Scripts that build scenes
────────────────────

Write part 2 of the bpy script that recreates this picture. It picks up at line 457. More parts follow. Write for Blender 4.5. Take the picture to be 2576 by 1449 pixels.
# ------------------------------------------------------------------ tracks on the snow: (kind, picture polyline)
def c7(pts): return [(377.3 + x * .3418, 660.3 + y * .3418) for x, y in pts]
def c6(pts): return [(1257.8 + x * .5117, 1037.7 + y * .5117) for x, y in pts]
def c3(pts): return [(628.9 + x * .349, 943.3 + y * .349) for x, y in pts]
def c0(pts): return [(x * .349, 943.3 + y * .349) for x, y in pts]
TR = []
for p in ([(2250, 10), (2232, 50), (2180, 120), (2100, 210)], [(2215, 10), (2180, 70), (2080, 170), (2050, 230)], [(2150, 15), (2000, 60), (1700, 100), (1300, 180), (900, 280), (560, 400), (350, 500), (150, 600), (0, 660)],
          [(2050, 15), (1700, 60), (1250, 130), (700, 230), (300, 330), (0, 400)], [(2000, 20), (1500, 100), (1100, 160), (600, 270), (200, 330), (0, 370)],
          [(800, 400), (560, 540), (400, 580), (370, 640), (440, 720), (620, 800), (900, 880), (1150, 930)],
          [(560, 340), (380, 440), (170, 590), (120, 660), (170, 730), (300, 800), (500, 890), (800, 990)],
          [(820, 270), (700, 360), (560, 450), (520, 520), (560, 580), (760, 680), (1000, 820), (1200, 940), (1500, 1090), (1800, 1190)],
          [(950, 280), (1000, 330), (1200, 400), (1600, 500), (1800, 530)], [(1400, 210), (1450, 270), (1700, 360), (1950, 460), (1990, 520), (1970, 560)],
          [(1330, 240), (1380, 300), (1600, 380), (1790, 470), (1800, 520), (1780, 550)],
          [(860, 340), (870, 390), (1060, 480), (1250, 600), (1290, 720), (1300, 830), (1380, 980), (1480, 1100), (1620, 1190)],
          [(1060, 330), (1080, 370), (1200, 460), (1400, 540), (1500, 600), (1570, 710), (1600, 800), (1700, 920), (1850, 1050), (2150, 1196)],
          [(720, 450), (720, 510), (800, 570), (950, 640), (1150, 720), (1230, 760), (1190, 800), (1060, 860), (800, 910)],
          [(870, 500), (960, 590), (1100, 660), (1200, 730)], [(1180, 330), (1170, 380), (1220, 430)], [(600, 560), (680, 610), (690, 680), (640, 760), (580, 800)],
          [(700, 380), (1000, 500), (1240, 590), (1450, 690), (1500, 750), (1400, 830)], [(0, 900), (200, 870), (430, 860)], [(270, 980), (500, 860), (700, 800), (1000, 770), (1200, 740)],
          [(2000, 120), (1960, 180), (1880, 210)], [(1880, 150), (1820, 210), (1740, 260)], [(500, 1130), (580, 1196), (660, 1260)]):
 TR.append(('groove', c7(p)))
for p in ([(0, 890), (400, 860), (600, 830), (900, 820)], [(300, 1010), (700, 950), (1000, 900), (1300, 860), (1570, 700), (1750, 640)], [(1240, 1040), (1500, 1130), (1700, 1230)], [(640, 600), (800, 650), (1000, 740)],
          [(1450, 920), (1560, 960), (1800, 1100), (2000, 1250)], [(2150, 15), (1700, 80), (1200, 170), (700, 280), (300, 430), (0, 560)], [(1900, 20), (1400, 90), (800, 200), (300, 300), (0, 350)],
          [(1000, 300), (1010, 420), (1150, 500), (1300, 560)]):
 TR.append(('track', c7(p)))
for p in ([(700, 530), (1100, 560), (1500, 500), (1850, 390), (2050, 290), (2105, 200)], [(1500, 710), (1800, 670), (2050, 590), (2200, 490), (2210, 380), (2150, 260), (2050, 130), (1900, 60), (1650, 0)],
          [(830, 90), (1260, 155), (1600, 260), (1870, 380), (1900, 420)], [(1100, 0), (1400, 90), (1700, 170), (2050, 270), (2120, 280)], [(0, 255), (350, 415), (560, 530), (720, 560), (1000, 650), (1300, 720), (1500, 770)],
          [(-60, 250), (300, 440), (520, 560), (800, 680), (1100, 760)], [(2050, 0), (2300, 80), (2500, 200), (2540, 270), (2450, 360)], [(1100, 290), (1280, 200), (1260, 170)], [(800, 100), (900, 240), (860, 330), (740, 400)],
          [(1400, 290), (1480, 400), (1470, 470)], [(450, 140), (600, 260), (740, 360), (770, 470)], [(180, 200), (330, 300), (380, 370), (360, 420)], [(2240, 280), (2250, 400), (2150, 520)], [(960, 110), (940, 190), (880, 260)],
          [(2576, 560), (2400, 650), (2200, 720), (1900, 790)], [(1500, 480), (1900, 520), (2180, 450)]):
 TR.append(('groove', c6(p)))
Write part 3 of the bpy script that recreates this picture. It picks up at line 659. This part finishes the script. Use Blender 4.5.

────────────────────

Job:
Quote all of the entries verbatim.

Result below:
Write part 2 of the bpy script that recreates this picture. It picks up at line 457. More parts follow. Write for Blender 4.5. Take the picture to be 2576 by 1449 pixels.
# ------------------------------------------------------------------ tracks on the snow: (kind, picture polyline)
def c7(pts): return [(377.3 + x * .3418, 660.3 + y * .3418) for x, y in pts]
def c6(pts): return [(1257.8 + x * .5117, 1037.7 + y * .5117) for x, y in pts]
def c3(pts): return [(628.9 + x * .349, 943.3 + y * .349) for x, y in pts]
def c0(pts): return [(x * .349, 943.3 + y * .349) for x, y in pts]
TR = []
for p in ([(2250, 10), (2232, 50), (2180, 120), (2100, 210)], [(2215, 10), (2180, 70), (2080, 170), (2050, 230)], [(2150, 15), (2000, 60), (1700, 100), (1300, 180), (900, 280), (560, 400), (350, 500), (150, 600), (0, 660)],
          [(2050, 15), (1700, 60), (1250, 130), (700, 230), (300, 330), (0, 400)], [(2000, 20), (1500, 100), (1100, 160), (600, 270), (200, 330), (0, 370)],
          [(800, 400), (560, 540), (400, 580), (370, 640), (440, 720), (620, 800), (900, 880), (1150, 930)],
          [(560, 340), (380, 440), (170, 590), (120, 660), (170, 730), (300, 800), (500, 890), (800, 990)],
          [(820, 270), (700, 360), (560, 450), (520, 520), (560, 580), (760, 680), (1000, 820), (1200, 940), (1500, 1090), (1800, 1190)],
          [(950, 280), (1000, 330), (1200, 400), (1600, 500), (1800, 530)], [(1400, 210), (1450, 270), (1700, 360), (1950, 460), (1990, 520), (1970, 560)],
          [(1330, 240), (1380, 300), (1600, 380), (1790, 470), (1800, 520), (1780, 550)],
          [(860, 340), (870, 390), (1060, 480), (1250, 600), (1290, 720), (1300, 830), (1380, 980), (1480, 1100), (1620, 1190)],
          [(1060, 330), (1080, 370), (1200, 460), (1400, 540), (1500, 600), (1570, 710), (1600, 800), (1700, 920), (1850, 1050), (2150, 1196)],
          [(720, 450), (720, 510), (800, 570), (950, 640), (1150, 720), (1230, 760), (1190, 800), (1060, 860), (800, 910)],
          [(870, 500), (960, 590), (1100, 660), (1200, 730)], [(1180, 330), (1170, 380), (1220, 430)], [(600, 560), (680, 610), (690, 680), (640, 760), (580, 800)],
          [(700, 380), (1000, 500), (1240, 590), (1450, 690), (1500, 750), (1400, 830)], [(0, 900), (200, 870), (430, 860)], [(270, 980), (500, 860), (700, 800), (1000, 770), (1200, 740)],
          [(2000, 120), (1960, 180), (1880, 210)], [(1880, 150), (1820, 210), (1740, 260)], [(500, 1130), (580, 1196), (660, 1260)]):
 TR.append(('groove', c7(p)))
for p in ([(0, 890), (400, 860), (600, 830), (900, 820)], [(300, 1010), (700, 950), (1000, 900), (1300, 860), (1570, 700), (1750, 640)], [(1240, 1040), (1500, 1130), (1700, 1230)], [(640, 600), (800, 650), (1000, 740)],
          [(1450, 920), (1560, 960), (1800, 1100), (2000, 1250)], [(2150, 15), (1700, 80), (1200, 170), (700, 280), (300, 430), (0, 560)], [(1900, 20), (1400, 90), (800, 200), (300, 300), (0, 350)],
          [(1000, 300), (1010, 420), (1150, 500), (1300, 560)]):
 TR.append(('track', c7(p)))
for p in ([(700, 530), (1100, 560), (1500, 500), (1850, 390), (2050, 290), (2105, 200)], [(1500, 710), (1800, 670), (2050, 590), (2200, 490), (2210, 380), (2150, 260), (2050, 130), (1900, 60), (1650, 0)],
          [(830, 90), (1260, 155), (1600, 260), (1870, 380), (1900, 420)], [(1100, 0), (1400, 90), (1700, 170), (2050, 270), (2120, 280)], [(0, 255), (350, 415), (560, 530), (720, 560), (1000, 650), (1300, 720), (1500, 770)],
          [(-60, 250), (300, 440), (520, 560), (800, 680), (1100, 760)], [(2050, 0), (2300, 80), (2500, 200), (2540, 270), (2450, 360)], [(1100, 290), (1280, 200), (1260, 170)], [(800, 100), (900, 240), (860, 330), (740, 400)],
          [(1400, 290), (1480, 400), (1470, 470)], [(450, 140), (600, 260), (740, 360), (770, 470)], [(180, 200), (330, 300), (380, 370), (360, 420)], [(2240, 280), (2250, 400), (2150, 520)], [(960, 110), (940, 190), (880, 260)],
          [(2576, 560), (2400, 650), (2200, 720), (1900, 790)], [(1500, 480), (1900, 520), (2180, 450)]):
 TR.append(('groove', c6(p)))
Write part 3 of the bpy script that recreates this picture. It picks up at line 659. This part finishes the script. Use Blender 4.5.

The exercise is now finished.